- **Dataset extract**
※ ※ ※

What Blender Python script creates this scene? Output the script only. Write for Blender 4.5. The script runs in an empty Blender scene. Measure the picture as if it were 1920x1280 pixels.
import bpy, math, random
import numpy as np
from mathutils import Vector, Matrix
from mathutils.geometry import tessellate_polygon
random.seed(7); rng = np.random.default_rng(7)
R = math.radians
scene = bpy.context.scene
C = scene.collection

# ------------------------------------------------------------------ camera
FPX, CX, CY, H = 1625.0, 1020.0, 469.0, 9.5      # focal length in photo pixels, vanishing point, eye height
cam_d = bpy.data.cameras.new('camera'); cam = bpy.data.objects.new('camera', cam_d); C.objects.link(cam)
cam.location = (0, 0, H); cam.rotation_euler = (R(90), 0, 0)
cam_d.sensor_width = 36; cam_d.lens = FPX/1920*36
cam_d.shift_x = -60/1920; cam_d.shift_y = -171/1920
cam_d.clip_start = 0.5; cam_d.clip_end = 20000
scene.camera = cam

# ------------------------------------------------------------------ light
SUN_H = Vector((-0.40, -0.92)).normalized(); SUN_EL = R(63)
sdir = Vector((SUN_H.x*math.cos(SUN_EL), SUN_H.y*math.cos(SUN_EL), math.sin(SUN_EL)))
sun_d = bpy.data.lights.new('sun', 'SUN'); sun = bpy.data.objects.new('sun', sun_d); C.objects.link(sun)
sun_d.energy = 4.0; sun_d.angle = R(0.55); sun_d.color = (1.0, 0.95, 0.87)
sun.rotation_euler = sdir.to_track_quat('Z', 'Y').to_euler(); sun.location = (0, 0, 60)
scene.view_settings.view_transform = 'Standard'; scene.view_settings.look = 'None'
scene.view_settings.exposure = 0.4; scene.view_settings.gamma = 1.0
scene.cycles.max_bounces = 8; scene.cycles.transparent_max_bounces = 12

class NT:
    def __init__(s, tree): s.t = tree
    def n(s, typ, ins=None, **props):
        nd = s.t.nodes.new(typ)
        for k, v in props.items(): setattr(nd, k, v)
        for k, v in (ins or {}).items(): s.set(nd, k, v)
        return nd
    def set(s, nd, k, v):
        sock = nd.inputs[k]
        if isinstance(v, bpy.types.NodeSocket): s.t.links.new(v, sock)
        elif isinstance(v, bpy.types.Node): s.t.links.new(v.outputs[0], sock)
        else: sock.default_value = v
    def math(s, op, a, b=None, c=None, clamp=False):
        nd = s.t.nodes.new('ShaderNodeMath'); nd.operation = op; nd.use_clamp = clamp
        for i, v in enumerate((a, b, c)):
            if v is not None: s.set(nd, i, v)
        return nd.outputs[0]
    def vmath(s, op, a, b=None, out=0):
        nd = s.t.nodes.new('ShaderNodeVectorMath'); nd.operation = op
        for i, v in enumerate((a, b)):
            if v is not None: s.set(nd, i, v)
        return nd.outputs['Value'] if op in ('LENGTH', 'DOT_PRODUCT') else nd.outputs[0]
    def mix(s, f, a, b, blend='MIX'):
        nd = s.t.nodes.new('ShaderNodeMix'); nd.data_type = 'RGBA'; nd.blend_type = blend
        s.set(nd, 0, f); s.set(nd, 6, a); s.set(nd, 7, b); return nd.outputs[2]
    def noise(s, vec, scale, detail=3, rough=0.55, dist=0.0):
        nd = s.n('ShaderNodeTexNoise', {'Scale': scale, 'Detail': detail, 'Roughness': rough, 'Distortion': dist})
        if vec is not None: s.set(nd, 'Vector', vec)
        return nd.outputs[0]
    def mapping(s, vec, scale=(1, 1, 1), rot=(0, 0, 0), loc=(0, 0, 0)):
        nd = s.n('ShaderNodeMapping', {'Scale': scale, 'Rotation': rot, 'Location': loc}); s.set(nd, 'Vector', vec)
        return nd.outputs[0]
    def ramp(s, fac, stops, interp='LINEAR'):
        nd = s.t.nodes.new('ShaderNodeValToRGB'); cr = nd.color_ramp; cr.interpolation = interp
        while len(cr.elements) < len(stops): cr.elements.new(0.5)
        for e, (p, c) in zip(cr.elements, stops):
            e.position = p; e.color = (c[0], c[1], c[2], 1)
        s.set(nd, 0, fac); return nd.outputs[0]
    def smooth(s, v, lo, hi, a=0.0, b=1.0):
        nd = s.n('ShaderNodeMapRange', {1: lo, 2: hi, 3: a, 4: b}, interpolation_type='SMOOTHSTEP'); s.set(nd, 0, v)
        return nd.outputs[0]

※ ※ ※

- **Stated problem**
Your task is to transcribe the material exactly.

- **Exercise solution**
What Blender Python script creates this scene? Output the script only. Write for Blender 4.5. The script runs in an empty Blender scene. Measure the picture as if it were 1920x1280 pixels.
import bpy, math, random
import numpy as np
from mathutils import Vector, Matrix
from mathutils.geometry import tessellate_polygon
random.seed(7); rng = np.random.default_rng(7)
R = math.radians
scene = bpy.context.scene
C = scene.collection

# ------------------------------------------------------------------ camera
FPX, CX, CY, H = 1625.0, 1020.0, 469.0, 9.5      # focal length in photo pixels, vanishing point, eye height
cam_d = bpy.data.cameras.new('camera'); cam = bpy.data.objects.new('camera', cam_d); C.objects.link(cam)
cam.location = (0, 0, H); cam.rotation_euler = (R(90), 0, 0)
cam_d.sensor_width = 36; cam_d.lens = FPX/1920*36
cam_d.shift_x = -60/1920; cam_d.shift_y = -171/1920
cam_d.clip_start = 0.5; cam_d.clip_end = 20000
scene.camera = cam

# ------------------------------------------------------------------ light
SUN_H = Vector((-0.40, -0.92)).normalized(); SUN_EL = R(63)
sdir = Vector((SUN_H.x*math.cos(SUN_EL), SUN_H.y*math.cos(SUN_EL), math.sin(SUN_EL)))
sun_d = bpy.data.lights.new('sun', 'SUN'); sun = bpy.data.objects.new('sun', sun_d); C.objects.link(sun)
sun_d.energy = 4.0; sun_d.angle = R(0.55); sun_d.color = (1.0, 0.95, 0.87)
sun.rotation_euler = sdir.to_track_quat('Z', 'Y').to_euler(); sun.location = (0, 0, 60)
scene.view_settings.view_transform = 'Standard'; scene.view_settings.look = 'None'
scene.view_settings.exposure = 0.4; scene.view_settings.gamma = 1.0
scene.cycles.max_bounces = 8; scene.cycles.transparent_max_bounces = 12

class NT:
    def __init__(s, tree): s.t = tree
    def n(s, typ, ins=None, **props):
        nd = s.t.nodes.new(typ)
        for k, v in props.items(): setattr(nd, k, v)
        for k, v in (ins or {}).items(): s.set(nd, k, v)
        return nd
    def set(s, nd, k, v):
        sock = nd.inputs[k]
        if isinstance(v, bpy.types.NodeSocket): s.t.links.new(v, sock)
        elif isinstance(v, bpy.types.Node): s.t.links.new(v.outputs[0], sock)
        else: sock.default_value = v
    def math(s, op, a, b=None, c=None, clamp=False):
        nd = s.t.nodes.new('ShaderNodeMath'); nd.operation = op; nd.use_clamp = clamp
        for i, v in enumerate((a, b, c)):
            if v is not None: s.set(nd, i, v)
        return nd.outputs[0]
    def vmath(s, op, a, b=None, out=0):
        nd = s.t.nodes.new('ShaderNodeVectorMath'); nd.operation = op
        for i, v in enumerate((a, b)):
            if v is not None: s.set(nd, i, v)
        return nd.outputs['Value'] if op in ('LENGTH', 'DOT_PRODUCT') else nd.outputs[0]
    def mix(s, f, a, b, blend='MIX'):
        nd = s.t.nodes.new('ShaderNodeMix'); nd.data_type = 'RGBA'; nd.blend_type = blend
        s.set(nd, 0, f); s.set(nd, 6, a); s.set(nd, 7, b); return nd.outputs[2]
    def noise(s, vec, scale, detail=3, rough=0.55, dist=0.0):
        nd = s.n('ShaderNodeTexNoise', {'Scale': scale, 'Detail': detail, 'Roughness': rough, 'Distortion': dist})
        if vec is not None: s.set(nd, 'Vector', vec)
        return nd.outputs[0]
    def mapping(s, vec, scale=(1, 1, 1), rot=(0, 0, 0), loc=(0, 0, 0)):
        nd = s.n('ShaderNodeMapping', {'Scale': scale, 'Rotation': rot, 'Location': loc}); s.set(nd, 'Vector', vec)
        return nd.outputs[0]
    def ramp(s, fac, stops, interp='LINEAR'):
        nd = s.t.nodes.new('ShaderNodeValToRGB'); cr = nd.color_ramp; cr.interpolation = interp
        while len(cr.elements) < len(stops): cr.elements.new(0.5)
        for e, (p, c) in zip(cr.elements, stops):
            e.position = p; e.color = (c[0], c[1], c[2], 1)
        s.set(nd, 0, fac); return nd.outputs[0]
    def smooth(s, v, lo, hi, a=0.0, b=1.0):
        nd = s.n('ShaderNodeMapRange', {1: lo, 2: hi, 3: a, 4: b}, interpolation_type='SMOOTHSTEP'); s.set(nd, 0, v)
        return nd.outputs[0]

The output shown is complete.